In reality the “restriction” gave the children a sense of safety that allowed them to take off their self-restraint and enjoy the area where they’d been allowed to go. Without the boundaries, however, they created self-imposed restrictions that hampered their movement.

Of course, the experiment could have taken a different direction. The children without the boundaries could have left the school grounds. They could have run into the street. They might have vandalized homes in the vicinity. They could have harassed neighbors. They might have stayed away instead of returning to school. They could have been abducted.

The point is, their autonomy didn’t have to result in self-restraint. It could just as easily have resulted in their impinging on someone else’s rights and misusing their property, even as they put themselves at risk to be harmed, accidentally or on purpose.

Freedom is something we can all enjoy. Autonomy leads only to chaos and ultimately tyranny.

Again looking to the era of the judges in Israel’s history, when society descended into chaos, the people cried for a king. They wanted someone to impose on them the rules of law that would bring order. Of course, the result was that the entire nation was then under the rule of one man who subjected them to the laws he decided to establish or follow.

As a result the southern nation was a bit of a yo-yo. When they had a king that followed God, they returned to the sacrifices and temple worship established at their beginning. When they had a king that forsook God and worshiped idols, then they built high places and indulged in child sacrifice and temple prostitution. At one point, the Mosaic Law was not just forgotten, the scrolls that contained it were buried in the temple so that the people didn’t even know what God’s standard was.
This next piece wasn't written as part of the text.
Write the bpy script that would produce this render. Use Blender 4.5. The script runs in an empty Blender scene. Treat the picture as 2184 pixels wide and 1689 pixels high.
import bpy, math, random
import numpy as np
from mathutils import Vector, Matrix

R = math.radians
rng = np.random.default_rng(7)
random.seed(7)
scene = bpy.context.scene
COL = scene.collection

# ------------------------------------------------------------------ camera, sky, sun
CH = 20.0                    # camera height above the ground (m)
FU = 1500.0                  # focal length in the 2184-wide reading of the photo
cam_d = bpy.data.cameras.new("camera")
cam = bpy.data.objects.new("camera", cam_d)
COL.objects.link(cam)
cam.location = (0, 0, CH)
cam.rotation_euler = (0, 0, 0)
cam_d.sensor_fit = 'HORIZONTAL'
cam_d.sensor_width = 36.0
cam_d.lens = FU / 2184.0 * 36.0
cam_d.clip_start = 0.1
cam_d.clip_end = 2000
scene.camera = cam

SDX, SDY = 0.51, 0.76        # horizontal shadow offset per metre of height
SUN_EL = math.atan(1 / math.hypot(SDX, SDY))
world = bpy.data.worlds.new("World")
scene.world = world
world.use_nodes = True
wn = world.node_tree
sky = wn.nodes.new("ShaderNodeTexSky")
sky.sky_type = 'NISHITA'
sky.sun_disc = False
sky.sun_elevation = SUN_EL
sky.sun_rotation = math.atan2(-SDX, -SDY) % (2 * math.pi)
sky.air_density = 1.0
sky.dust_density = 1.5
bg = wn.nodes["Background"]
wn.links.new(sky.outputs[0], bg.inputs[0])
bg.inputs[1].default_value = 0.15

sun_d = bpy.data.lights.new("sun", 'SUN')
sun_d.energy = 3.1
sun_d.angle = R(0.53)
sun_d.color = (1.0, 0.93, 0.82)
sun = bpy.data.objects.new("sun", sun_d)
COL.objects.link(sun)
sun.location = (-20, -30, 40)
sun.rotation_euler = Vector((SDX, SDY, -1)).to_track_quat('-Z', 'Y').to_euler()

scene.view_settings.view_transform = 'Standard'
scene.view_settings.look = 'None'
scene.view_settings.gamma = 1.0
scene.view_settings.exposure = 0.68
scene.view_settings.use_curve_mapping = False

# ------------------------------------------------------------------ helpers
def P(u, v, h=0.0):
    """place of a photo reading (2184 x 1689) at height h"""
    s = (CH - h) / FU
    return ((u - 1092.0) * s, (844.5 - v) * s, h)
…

Post-truth. They lived at the whim of whoever was on the throne.

The northern kingdom fared worse. They actually went from one coup to another as particular military men vied for control of the nation. At one point in history, one man assassinated the sitting king, but the army followed a different leader. So the one who had connived to take the throne was himself ousted.

Chaos. Tyranny. By ignoring God’s law, by choosing autocracy, they actually forfeited their freedom.

Jesus says, The Truth will set you free. Of course, He also says, “I am the way, the truth, and the life; no one comes to the Father but through Me.” So Jesus is the truth. The truth sets you free. Consequently, Jesus sets you free.